SHORT TASK: Copy out every line exactly, passing over the pictures.

SOURCE EXCERPT:

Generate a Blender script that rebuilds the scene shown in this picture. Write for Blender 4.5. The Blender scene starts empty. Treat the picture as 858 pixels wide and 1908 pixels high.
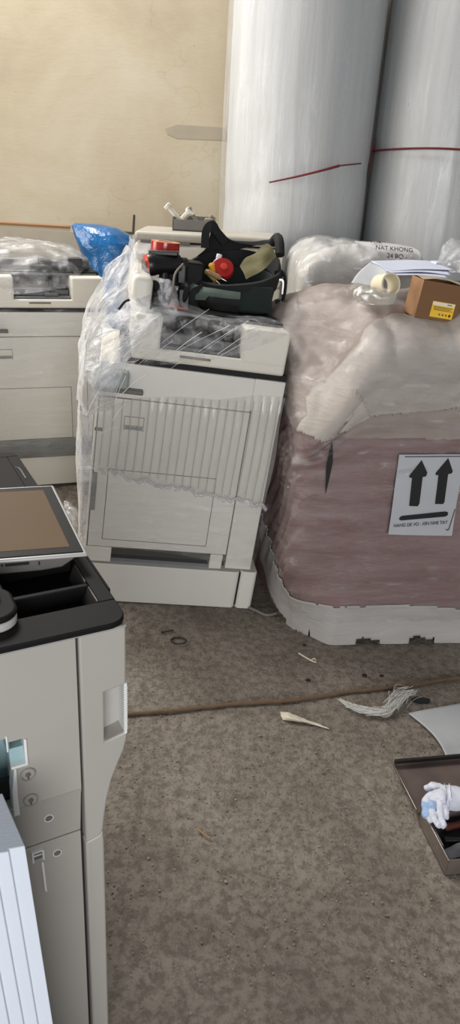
import bpy, bmesh, math, random
from mathutils import Vector, Matrix, noise
random.seed(7)
C = bpy.context.scene.collection
R = math.radians
V = Vector

# ------------------------------------------------------------------ camera
F, CX, CY = 1326.0, 429.0, 954.0
PITCH, ROLL, CAMZ = R(24.136), R(3.427), 1.5
fw = V((0, math.cos(PITCH), -math.sin(PITCH)))
_rt = V((1, 0, 0)); _up = _rt.cross(fw)
rt = _rt * math.cos(ROLL) + _up * math.sin(ROLL)
up = _up * math.cos(ROLL) - _rt * math.sin(ROLL)
cd = bpy.data.cameras.new('camera'); cam = bpy.data.objects.new('camera', cd); C.objects.link(cam)
cam.matrix_world = Matrix(((rt.x, up.x, -fw.x, 0), (rt.y, up.y, -fw.y, 0), (rt.z, up.z, -fw.z, CAMZ), (0, 0, 0, 1)))
cd.sensor_fit = 'VERTICAL'; cd.sensor_height = 36; cd.lens = 36 * F / 1908; cd.clip_start = .02
bpy.context.scene.camera = cam
def ray(x, y): return fw + rt * ((x - CX) / F) - up * ((y - CY) / F)
def at(x, y, z=0):                       # place on a height
    d = ray(x, y); return V((0, 0, CAMZ)) + d * ((z - CAMZ) / d.z)
def aty(x, y, Y):                        # place on a depth
    d = ray(x, y); return V((0, 0, CAMZ)) + d * (Y / d.y)

# ------------------------------------------------------------------ materials
def srgb(r, g, b):
    f = lambda c: (c/255/12.92) if c/255 <= .04045 else ((c/255+.055)/1.055)**2.4
    return (f(r), f(g), f(b), 1)
def nodes(name):
    m = bpy.data.materials.new(name); m.use_nodes = True
    nt = m.node_tree; return m, nt, nt.nodes, nt.links
def coords(nt, scale=(1, 1, 1), kind='Object'):
    tc = nt.nodes.new('ShaderNodeTexCoord'); mp = nt.nodes.new('ShaderNodeMapping')
    mp.inputs['Scale'].default_value = scale
    nt.links.new(tc.outputs[kind], mp.inputs[0]); return mp.outputs[0]
def noise_tex(nt, vec, scale, detail=6, rough=.6, dist=0):
    n = nt.nodes.new('ShaderNodeTexNoise'); n.inputs['Scale'].default_value = scale
    n.inputs['Detail'].default_value = detail; n.inputs['Roughness'].default_value = rough
    n.inputs['Distortion'].default_value = dist
    nt.links.new(vec, n.inputs['Vector']); return n.outputs['Fac']
def ramp(nt, fac, stops):
    r = nt.nodes.new('ShaderNodeValToRGB'); e = r.color_ramp.elements
    while len(e) < len(stops): e.new(.5)
    for el, (p, c) in zip(e, stops): el.position = p; el.color = c if len(c) == 4 else (*c, 1)
    nt.links.new(fac, r.inputs[0]); return r.outputs[0]
def gray(v): return (v, v, v, 1)
def bump(nt, fac, strength, dist=.01):
    b = nt.nodes.new('ShaderNodeBump'); b.inputs['Strength'].default_value = strength
    b.inputs['Distance'].default_value = dist; nt.links.new(fac, b.inputs['Height']); return b.outputs[0]
def mixc(nt, fac, a, b, mode='MIX'):
    m = nt.nodes.new('ShaderNodeMix'); m.data_type = 'RGBA'; m.blend_type = mode
    for s, v in ((0, fac), (6, a), (7, b)):
        if hasattr(v, 'links'): nt.links.new(v, m.inputs[s])
        else: m.inputs[s].default_value = v
    return m.outputs[2]
def pmat(name, col, rough=.5, metal=0, var=.08, vscale=9, bmp=0, bscale=60, coat=0, stretch=(1, 1, 1), spec=.5, dist=.004):
    m, nt, N, L = nodes(name); b = N['Principled BSDF']
    v = coords(nt, stretch)
    f = noise_tex(nt, v, vscale)
    lo = tuple(c * (1 - var) for c in col[:3]) + (1,); hi = tuple(min(1, c * (1 + var)) for c in col[:3]) + (1,)
    L.new(ramp(nt, f, [(.3, lo), (.7, hi)]), b.inputs['Base Color'])
    b.inputs['Roughness'].default_value = rough; b.inputs['Metallic'].default_value = metal
    b.inputs['Coat Weight'].default_value = coat; b.inputs['Coat Roughness'].default_value = .15
    b.inputs['Specular IOR Level'].default_value = spec
    if bmp:
        nb = bump(nt, noise_tex(nt, v, bscale, 5), bmp, dist); L.new(nb, b.inputs['Normal'])
        if coat: L.new(nb, b.inputs['Coat Normal'])
    return m
def film_mat(name, lo, hi, scale, stretch, white=.5, bstr=.7, rough=.12, tint=(.93, .95, 1, 1)):
    """clear stretch film: part see-through, part milky and glossy, along wrinkles"""
    m, nt, N, L = nodes(name); out = N['Material Output']; N.remove(N['Principled BSDF'])
    v = coords(nt, stretch)
    n1 = noise_tex(nt, v, scale, 8, .65, .6)
    fac = ramp(nt, n1, [(.38, gray(lo)), (.6, gray((lo+hi)*.5)), (.72, gray(hi))])
    nb = bump(nt, n1, bstr, .02)
    tr = N.new('ShaderNodeBsdfTransparent'); tr.inputs[0].default_value = (.97, .97, .97, 1)
    gl = N.new('ShaderNodeBsdfGlossy'); gl.inputs['Roughness'].default_value = rough; gl.inputs[0].default_value = (1, 1, 1, 1)
    df = N.new('ShaderNodeBsdfDiffuse'); df.inputs[0].default_value = tint
    tl = N.new('ShaderNodeBsdfTranslucent'); tl.inputs[0].default_value = tint
    L.new(nb, gl.inputs['Normal']); L.new(nb, df.inputs['Normal'])
    a = N.new('ShaderNodeMixShader'); a.inputs[0].default_value = .35; L.new(df.outputs[0], a.inputs[1]); L.new(tl.outputs[0], a.inputs[2])
    s = N.new('ShaderNodeMixShader'); s.inputs[0].default_value = white; L.new(gl.outputs[0], s.inputs[1]); L.new(a.outputs[0], s.inputs[2])
    o = N.new('ShaderNodeMixShader'); L.new(fac, o.inputs[0]); L.new(tr.outputs[0], o.inputs[1]); L.new(s.outputs[0], o.inputs[2])
    L.new(o.outputs[0], out.inputs[0]); return m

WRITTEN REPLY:
Generate a Blender script that rebuilds the scene shown in this picture. Write for Blender 4.5. The Blender scene starts empty. Treat the picture as 858 pixels wide and 1908 pixels high.
import bpy, bmesh, math, random
from mathutils import Vector, Matrix, noise
random.seed(7)
C = bpy.context.scene.collection
R = math.radians
V = Vector

# ------------------------------------------------------------------ camera
F, CX, CY = 1326.0, 429.0, 954.0
PITCH, ROLL, CAMZ = R(24.136), R(3.427), 1.5
fw = V((0, math.cos(PITCH), -math.sin(PITCH)))
_rt = V((1, 0, 0)); _up = _rt.cross(fw)
rt = _rt * math.cos(ROLL) + _up * math.sin(ROLL)
up = _up * math.cos(ROLL) - _rt * math.sin(ROLL)
cd = bpy.data.cameras.new('camera'); cam = bpy.data.objects.new('camera', cd); C.objects.link(cam)
cam.matrix_world = Matrix(((rt.x, up.x, -fw.x, 0), (rt.y, up.y, -fw.y, 0), (rt.z, up.z, -fw.z, CAMZ), (0, 0, 0, 1)))
cd.sensor_fit = 'VERTICAL'; cd.sensor_height = 36; cd.lens = 36 * F / 1908; cd.clip_start = .02
bpy.context.scene.camera = cam
def ray(x, y): return fw + rt * ((x - CX) / F) - up * ((y - CY) / F)
def at(x, y, z=0):                       # place on a height
    d = ray(x, y); return V((0, 0, CAMZ)) + d * ((z - CAMZ) / d.z)
def aty(x, y, Y):                        # place on a depth
    d = ray(x, y); return V((0, 0, CAMZ)) + d * (Y / d.y)

# ------------------------------------------------------------------ materials
def srgb(r, g, b):
    f = lambda c: (c/255/12.92) if c/255 <= .04045 else ((c/255+.055)/1.055)**2.4
    return (f(r), f(g), f(b), 1)
def nodes(name):
    m = bpy.data.materials.new(name); m.use_nodes = True
    nt = m.node_tree; return m, nt, nt.nodes, nt.links
def coords(nt, scale=(1, 1, 1), kind='Object'):
    tc = nt.nodes.new('ShaderNodeTexCoord'); mp = nt.nodes.new('ShaderNodeMapping')
    mp.inputs['Scale'].default_value = scale
    nt.links.new(tc.outputs[kind], mp.inputs[0]); return mp.outputs[0]
def noise_tex(nt, vec, scale, detail=6, rough=.6, dist=0):
    n = nt.nodes.new('ShaderNodeTexNoise'); n.inputs['Scale'].default_value = scale
    n.inputs['Detail'].default_value = detail; n.inputs['Roughness'].default_value = rough
    n.inputs['Distortion'].default_value = dist
    nt.links.new(vec, n.inputs['Vector']); return n.outputs['Fac']
def ramp(nt, fac, stops):
    r = nt.nodes.new('ShaderNodeValToRGB'); e = r.color_ramp.elements
    while len(e) < len(stops): e.new(.5)
    for el, (p, c) in zip(e, stops): el.position = p; el.color = c if len(c) == 4 else (*c, 1)
    nt.links.new(fac, r.inputs[0]); return r.outputs[0]
def gray(v): return (v, v, v, 1)
def bump(nt, fac, strength, dist=.01):
    b = nt.nodes.new('ShaderNodeBump'); b.inputs['Strength'].default_value = strength
    b.inputs['Distance'].default_value = dist; nt.links.new(fac, b.inputs['Height']); return b.outputs[0]
def mixc(nt, fac, a, b, mode='MIX'):
    m = nt.nodes.new('ShaderNodeMix'); m.data_type = 'RGBA'; m.blend_type = mode
    for s, v in ((0, fac), (6, a), (7, b)):
        if hasattr(v, 'links'): nt.links.new(v, m.inputs[s])
        else: m.inputs[s].default_value = v
    return m.outputs[2]
def pmat(name, col, rough=.5, metal=0, var=.08, vscale=9, bmp=0, bscale=60, coat=0, stretch=(1, 1, 1), spec=.5, dist=.004):
    m, nt, N, L = nodes(name); b = N['Principled BSDF']
    v = coords(nt, stretch)
    f = noise_tex(nt, v, vscale)
    lo = tuple(c * (1 - var) for c in col[:3]) + (1,); hi = tuple(min(1, c * (1 + var)) for c in col[:3]) + (1,)
    L.new(ramp(nt, f, [(.3, lo), (.7, hi)]), b.inputs['Base Color'])
    b.inputs['Roughness'].default_value = rough; b.inputs['Metallic'].default_value = metal
    b.inputs['Coat Weight'].default_value = coat; b.inputs['Coat Roughness'].default_value = .15
    b.inputs['Specular IOR Level'].default_value = spec
    if bmp:
        nb = bump(nt, noise_tex(nt, v, bscale, 5), bmp, dist); L.new(nb, b.inputs['Normal'])
        if coat: L.new(nb, b.inputs['Coat Normal'])
    return m
def film_mat(name, lo, hi, scale, stretch, white=.5, bstr=.7, rough=.12, tint=(.93, .95, 1, 1)):
    """clear stretch film: part see-through, part milky and glossy, along wrinkles"""
    m, nt, N, L = nodes(name); out = N['Material Output']; N.remove(N['Principled BSDF'])
    v = coords(nt, stretch)
    n1 = noise_tex(nt, v, scale, 8, .65, .6)
    fac = ramp(nt, n1, [(.38, gray(lo)), (.6, gray((lo+hi)*.5)), (.72, gray(hi))])
    nb = bump(nt, n1, bstr, .02)
    tr = N.new('ShaderNodeBsdfTransparent'); tr.inputs[0].default_value = (.97, .97, .97, 1)
    gl = N.new('ShaderNodeBsdfGlossy'); gl.inputs['Roughness'].default_value = rough; gl.inputs[0].default_value = (1, 1, 1, 1)
    df = N.new('ShaderNodeBsdfDiffuse'); df.inputs[0].default_value = tint
    tl = N.new('ShaderNodeBsdfTranslucent'); tl.inputs[0].default_value = tint
    L.new(nb, gl.inputs['Normal']); L.new(nb, df.inputs['Normal'])
    a = N.new('ShaderNodeMixShader'); a.inputs[0].default_value = .35; L.new(df.outputs[0], a.inputs[1]); L.new(tl.outputs[0], a.inputs[2])
    s = N.new('ShaderNodeMixShader'); s.inputs[0].default_value = white; L.new(gl.outputs[0], s.inputs[1]); L.new(a.outputs[0], s.inputs[2])
    o = N.new('ShaderNodeMixShader'); L.new(fac, o.inputs[0]); L.new(tr.outputs[0], o.inputs[1]); L.new(s.outputs[0], o.inputs[2])
    L.new(o.outputs[0], out.inputs[0]); return m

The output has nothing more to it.